E tuttavia l’impianto della narrazione sembra reggersi proprio sull’uso di una narrativa polifonica, da disarticolare e riarticolare insieme: i vari capitoli, perlopiù brevi o brevissimi, sono sì un’esplorazione di diverse temporalità e, soprattutto, il sintomo di un vero e proprio turbinio geografico sul globo terracqueo, ma ciò cui si mira veramente, e in modo insistito, è la possibilità che ciascun brano del romanzo possa aprire squarci – talora lirici, talora metafisici – sui significati ultimi della vicenda narrata.

Come ha scritto sinteticamente Luigi Preziosi nella sua nota di lettura apparsa su Vibrisse, questo si traduce in una “scrittura capace di svariare su inflessioni diverse, modulate in prevalenza su toni medi, ma intervallati con misura da improvvise accensioni liriche, che lascia poi indovinare, oltre una coltre di apparente oggettività, un senso profondo di pena per coloro che abiteranno l’ultimo angolo del mondo raccontato nel romanzo”. La medietas e l’apparente oggettività di molta della scrittura di Agnoloni ne trattengono dunque buona parte dell’afflato lirico, lasciando che questo erompa ma non straripi, e rendendo così la finale apertura verso un suono ultimo, annichilente e rigenerante – diametralmente opposto al “rumore bianco” à la De Lillo cui ci ha abituato l’attuale scenario tecnologico – una meno retorica e più necessaria risoluzione.

È questa un’altra forma di “comunicazione”, come si esplicita nel testo, che nulla a che spartire con il chiacchiericcio dei social network e che si presta, piuttosto, a farsi comunicazione spirituale. Se ne può dare, però, un’interpretazione anche più laica, seguendo in questo le parole dello stesso autore, in questa conversazione con Marino Magliani pubblicata su Nazione Indiana: “se la connessione oggi è globale, non potrebbe non esserlo anche la disconnessione. Ogni luogo, poi, è carico di atmosfere particolari, che sollecitano diversamente i sensi, e questo era molto importante per far sentire il lettore sempre radicato nel qui, in contrapposizione alla percezione di (sterile) ubiquità che internet tende a dare”.

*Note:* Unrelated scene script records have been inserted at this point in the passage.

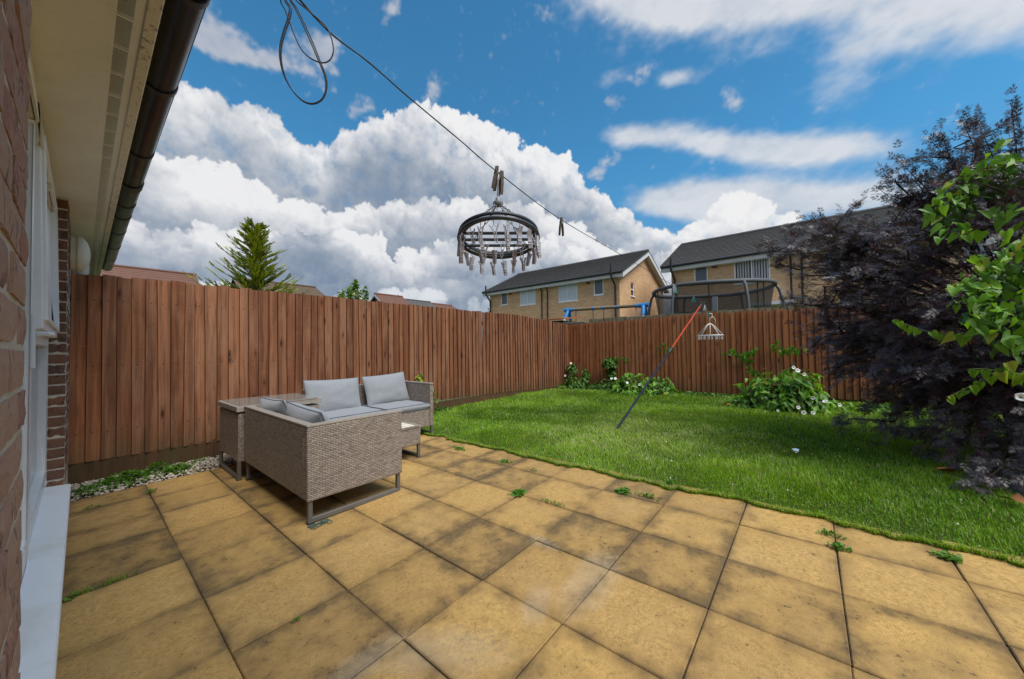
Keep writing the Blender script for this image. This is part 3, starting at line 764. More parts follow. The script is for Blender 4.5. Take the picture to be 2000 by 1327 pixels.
# single bricks, each with a rough face
def rough_brick(l, h, d, seed, amp):
    """brick whose +x face is rough; runs along y, centred in y and z, face at x = 0"""
    n, k = 6, 3
    vs, fs = [], []
    for i in range(n + 1):
        for j in range(k + 1):
            u = -l / 2 + l * i / n; v = -h / 2 + h * j / k
            e = (i in (0, n)) or (j in (0, k))
            q = mnoise.noise((u * 26 + seed * 5.3, v * 30, seed * 1.7)) * amp
            if i in (0, n): u += mnoise.noise((v * 40, seed * 3.1, i)) * 0.0025
            if j in (0, k): v += mnoise.noise((u * 22, seed * 2.3, j + 5)) * 0.0018
            vs.append((q - (0.0025 if e else 0.0), u, v))
    for i in range(n):
        for j in range(k):
            a = i * (k + 1) + j; fs.append((a, a + k + 1, a + k + 2, a + 1))
    b = len(vs)
    rim = [i * (k + 1) for i in range(n + 1)] + [n * (k + 1) + j for j in range(1, k + 1)] + [i * (k + 1) + k for i in range(n - 1, -1, -1)] + [j for j in range(k - 1, 0, -1)]
    vs += [(-d, vs[r_][1], vs[r_][2]) for r_ in rim]
    for i in range(len(rim)): fs.append((rim[i], rim[(i + 1) % len(rim)], b + (i + 1) % len(rim), b + i)[::-1])
    return vs, fs
def brick_meshes(l, mat_, cnt, amp, sm=False):
    r = []
    for q in range(cnt):
        mb = MB(); vs, fs = rough_brick(l, 0.064, 0.05, q + 1.5, amp); mb.add(vs, fs)
        me = mb.mesh('brick', mat_); r.append(me)
    return r
B_st = brick_meshes(0.214, m_brick, 8, 0.0028); B_hd = brick_meshes(0.102, m_brick, 6, 0.0028)
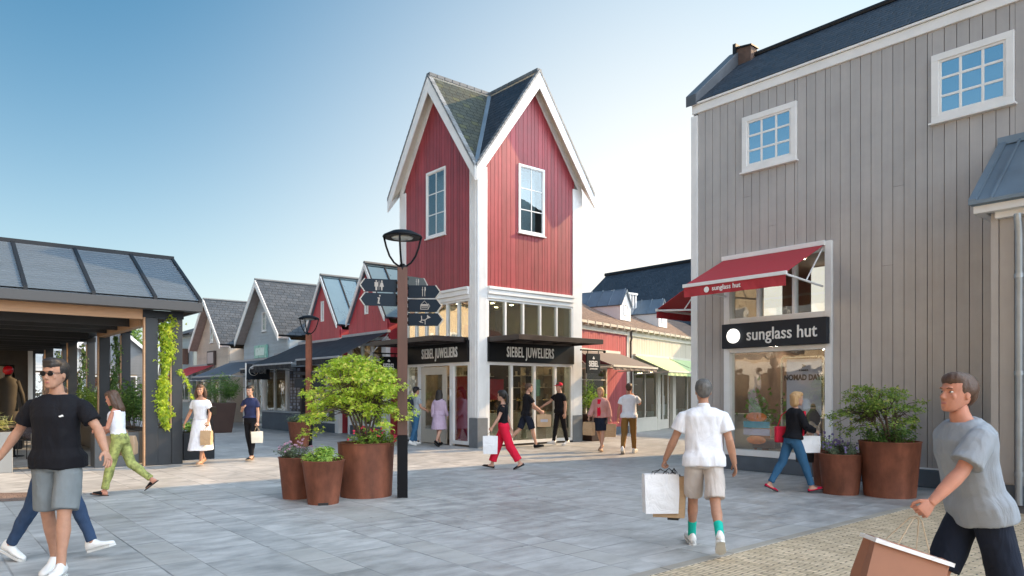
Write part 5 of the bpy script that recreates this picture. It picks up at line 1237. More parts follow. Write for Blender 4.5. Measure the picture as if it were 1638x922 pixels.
# ---- head (origin at chin level under the ear line, facing +y, height .235)
def build_head(voxel, female=False):
    mb = MB(); f = .96 if female else 1.
    rows = [(.0, .058, .022, .024), (.012, .048, .040, .040), (.035, .030, .062, .053*f), (.062, .014, .080, .061*f), (.09, .004, .089, .067), (.118, -.003, .091, .071), (.145, -.006, .095, .074), (.172, -.009, .096, .074), (.198, -.012, .086, .067), (.218, -.014, .066, .052), (.231, -.015, .036, .030)]
    mb.loft([ring((0, cy_, z), rx, ry, 24, 2.15) for z, cy_, ry, rx in rows])
    mb.loft([ring((0, y, z), w, d, 10, 2) for z, y, w, d in ((.070, .092, .013, .012), (.078, .100, .017, .016), (.088, .100, .013, .016), (.105, .094, .009, .012), (.124, .086, .007, .010))])
    mb.ball((0, .086, .140), (.050, .012, .010), 14, 8)                       # brow
    for s in (-1, 1): mb.ball((s*.036, .066, .090), (.022, .016, .022), 10, 8); mb.ball((s*.073, -.005, .105), (.007, .018, .030), 10, 8)   # cheekbone, ear
    mb.ball((0, .088, .052), (.023, .010, .006), 12, 6); mb.ball((0, .087, .043), (.020, .011, .007), 12, 6); mb.ball((0, .078, .014), (.020, .015, .014), 10, 6)
    co, fs = remeshed(mb, voxel, 2)
    for s in (-1, 1):                                                        # eye sockets
        d = np.linalg.norm((co-np.array([s*.031, .088, .118]))/np.array([.021, .03, .014]), axis=1); co[:, 1] -= np.clip(1-d, 0, 1)*.012
    return co, fs
# ---- hand: wrist at origin, fingers towards -z, palm facing -x (for a right hand hanging), thumb towards +y
def build_hand(curl, voxel=.0032):
    mb = MB(); mb.loft([[Vector((x, y, z)) for x, y in [(q[0]*tx, q[1]*w+cy_) for q in [(cos(2*pi*k/12), sin(2*pi*k/12)) for k in range(12)]]] for z, w, tx, cy_ in ((.02, .026, .019, 0), (-.01, .028, .017, 0), (-.04, .038, .016, .0), (-.075, .042, .014, -.002), (-.092, .038, .011, -.003))])
    for y, L_, r in ((.031, .072, .0085), (.010, .082, .0088), (-.012, .076, .0085), (-.033, .060, .0075)):
        p = Vector((0, y, -.078)); pts = [p]; a = 0
        for seg in (.45, .32, .25): a += R(curl); p = p+Vector((-sin(a), 0, -cos(a)))*L_*seg; pts.append(p)
        mb.tube(pts+[pts[-1]+(pts[-1]-pts[-2])*.12], [r*1.08, r, r*.95, r*.8, r*.4], 8)
    c2 = min(curl, 40)
    pts = [Vector((0, .022, -.02)), Vector((-.012, .046, -.045)), Vector((-.02-.0003*c2, .055, -.073)), Vector((-.024-.0006*c2, .053-.0003*c2, -.096))]
    mb.tube(pts, [.013, .012, .010, .007], 8); return remeshed(mb, voxel, 1)
HEADS = {}; HANDS = {}
def head_for(v, f):
    k = (v, f)
    if k not in HEADS: HEADS[k] = build_head(v, f)
    return HEADS[k]
def hand_for(c, v):
    k = (c, v)
    if k not in HANDS: HANDS[k] = build_hand(c, v)
    return HANDS[k]
def meshobj(name, co, fs, mat, parent):
    me = bpy.data.meshes.new(name); me.from_pydata([tuple(map(float, v)) for v in co], [], fs); me.polygons.foreach_set('use_smooth', [True]*len(me.polygons)); me.materials.append(mat); me.update()
    o = bpy.data.objects.new(name, me); COL.objects.link(o); o.parent = parent; return o
def tf(co, M):
    m = np.array(M); return co @ m[:3, :3].T + m[:3, 3]
def cloth(name, c, var=.12, rough=.85, bump=.0014): return folds(pbr('cloth_'+name, c, rough, var, 5, bump=bump, bscale=160, spec=.25), .022)
def skin(name, c): 
    m = pbr('skin_'+name, c, .55, .13, 14, spec=.3, bump=.0006, bscale=220); b = m.node_tree.nodes['Principled BSDF']; b.inputs['Subsurface Weight'].default_value = .12; b.inputs['Subsurface Radius'].default_value = (.02, .008, .004); b.inputs['Subsurface Scale'].default_value = .4; return m
SK1 = skin('light', (.50, .29, .21)); SK2 = skin('tan', (.42, .225, .15)); SK3 = skin('ruddy', (.48, .22, .15))
HAIRD = pbr('dark_hair', (.012, .009, .008), .55, .35, 30, stretch=(8, 8, 1), bump=.003, bscale=80); HAIRB = pbr('brown_hair', (.07, .035, .02), .5, .3, 30, stretch=(8, 8, 1), bump=.003, bscale=80)
HAIRL = pbr('blonde_hair', (.45, .27, .12), .5, .25, 30, stretch=(8, 8, 1), bump=.003, bscale=80); HAIRG = pbr('grey_hair', (.10, .095, .09), .6, .4, 30, bump=.003, bscale=80)

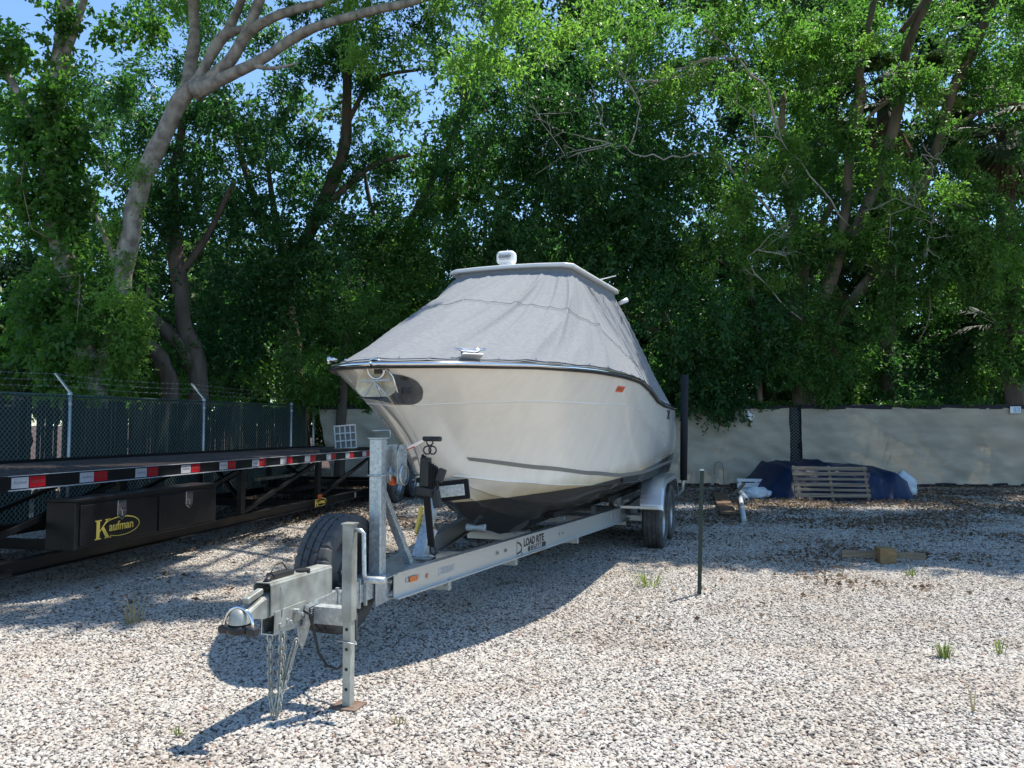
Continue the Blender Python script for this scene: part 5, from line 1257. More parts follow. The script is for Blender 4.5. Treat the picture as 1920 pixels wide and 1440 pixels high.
tree('branching_tree', 'big forked brown tree with many crooked limbs rising behind the tan fence gap', [
    [(1505, 745, 18.2, .26), (1500, 680, 18.2, .24), (1500, 620, 18.2, .22), (1498, 560, 18.2, .19), (1502, 490, 18.2, .17), (1485, 400, 18.1, .12), (1465, 300, 18.0, .09), (1468, 170, 18, .06)],
    [(1515, 650, 18.2, .20), (1545, 560, 18.0, .17), (1570, 490, 17.9, .14), (1620, 400, 17.8, .12), (1660, 290, 17.6, .12), (1690, 180, 17.5, .12), (1700, 90, 17.4, .10), (1740, 0, 17.3, .08), (1780, -80, 17.3, .06)],
    [(1575, 480, 17.9, .10), (1590, 330, 17.5, .10), (1592, 270, 17.4, .11), (1615, 185, 17.3, .11), (1610, 120, 17.3, .09), (1632, 30, 17.3, .07), (1650, -60, 17.3, .05)],
    [(1502, 500, 18.2, .12), (1540, 420, 18.1, .10), (1560, 380, 18.1, .08)],
    [(1600, 250, 17.4, .05), (1650, 200, 17.2, .045), (1712, 165, 17.0, .03)],
    [(1530, 640, 18.1, .16), (1600, 560, 18., .12), (1700, 420, 17.8, .10), (1750, 300, 17.6, .11), (1785, 180, 17.4, .12), (1840, 60, 17.2, .10), (1880, -40, 17, .08)],
    [(1505, 420, 18.1, .10), (1430, 480, 18, .07), (1390, 560, 17.8, .04)],
    [(1690, 60, 17.4, .07), (1720, 20, 17.3, .06), (1760, -40, 17.2, .05)],
    [(1770, 250, 17.5, .06), (1830, 215, 17.2, .045), (1900, 195, 17.0, .035), (1990, 210, 16.8, .025)]],
    [B(1400, 120, 17.2, 120, 90, 1.2, 1.), B(1520, 60, 17.4, 100, 80, 1., .75), B(1290, 60, 16.9, 120, 80, 1.2, .9), B(1180, 90, 16.9, 90, 80, 1., .8), B(1380, 370, 16.4, 60, 60, .7, .75), B(1400, 450, 16.3, 65, 60, .7, .9), B(1350, 500, 16.4, 50, 40, .6, .6), B(1420, 280, 17.6, 70, 60, .8, .8), B(1540, 200, 18, 80, 80, 1., .8), B(1560, 330, 18.3, 90, 80, 1, 1.), B(1700, 330, 16.6, 70, 50, .7, .7), B(1740, 420, 16.4, 110, 60, .9, 1.), B(1850, 420, 16.5, 90, 70, .9, 1.), B(1800, 520, 16.8, 110, 60, .9, 1.1), B(1650, 100, 18.2, 100, 80, 1., .6), B(1800, 80, 17.6, 110, 90, 1., .7), B(1880, 180, 17.4, 80, 90, 1., .8), B(1650, 460, 17.2, 80, 60, .9, 1.2), B(1470, 570, 17.4, 90, 60, .8, 1.1), B(1600, 600, 17.5, 90, 60, .6, 1.0), B(1540, 440, 17.3, 80, 60, .6, .8), B(1700, 560, 17.4, 90, 60, .6, 1.), B(1480, 330, 16.9, 60, 80, .5, .7), B(1620, 240, 16.8, 60, 70, .5, .8), B(1500, 700, 17.5, 60, 50, .3, 1.1), B(1500, 470, 17.0, 60, 60, .5, .9), B(1880, 690, 17.7, 60, 50, .4, 1.2), B(1560, 660, 17.6, 90, 60, .5, 1.1), B(1450, 660, 17.6, 60, 60, .5, 1.), B(1700, 480, 16.9, 80, 60, .5, .9), B(1760, 300, 16.6, 70, 70, .5, .8), B(1720, 130, 16.6, 80, 60, .5, .7), B(1520, 140, 16.8, 70, 70, .5, .8), B(1250, 170, 17.3, 100, 70, 1., .8), B(1450, 180, 17.8, 60, 80, .8, .8)],
    M['leaf_mid'], M['bark_brown'], lsize=.105, lw=.042, per=16, sprig=.34, droop=.4, n=12, twigs=[
        ([(1480, 330, 17.4), (1440, 165, 16.9), (1380, 112, 16.5), (1335, 105, 16.3), (1270, 140, 16.1), (1200, 158, 16.)], .032),
        ([(1500, 470, 17.4), (1350, 288, 16.3), (1290, 290, 16.1), (1235, 298, 16.), (1180, 280, 15.9), (1140, 268, 15.9)], .034),
        ([(1590, 420, 17.), (1520, 330, 16.5), (1475, 275, 16.3), (1440, 240, 16.2), (1400, 195, 16.1)], .022),
        ([(1500, 600, 17), (1420, 520, 16.1), (1400, 480, 15.9), (1440, 460, 15.8)], .018),
        ([(1860, 500, 17), (1780, 430, 16.2), (1740, 400, 16.), (1700, 380, 15.9)], .018),
        ([(1700, 520, 17), (1740, 470, 16.2), (1745, 420, 16.), (1760, 380, 15.9)], .022),
        ([(1800, 360, 17), (1760, 300, 16.4), (1730, 290, 16.2), (1715, 330, 16.1)], .014),
        ([(1900, 520, 16.6), (1860, 475, 16.4), (1830, 450, 16.3)], .03)])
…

Il lettore dell’Ultimo angolo del mondo finito è costantemente invitato a radicarsi nell’hic et nunc – dimensione affatto contraria a uno sviluppo spirituale, beninteso, ma che può appunto rimanere pienamente laica – e a contrapporre a questa terra desolata eliotiana, dalla quale la Rete, le multinazionali della comunicazione e i più vari apparati di controllo e dominio hanno fatto solo un apparente passo indietro, la passione per il viaggio, per la musica, per la scrittura che contraddistinguono di continuo anche queste pagine.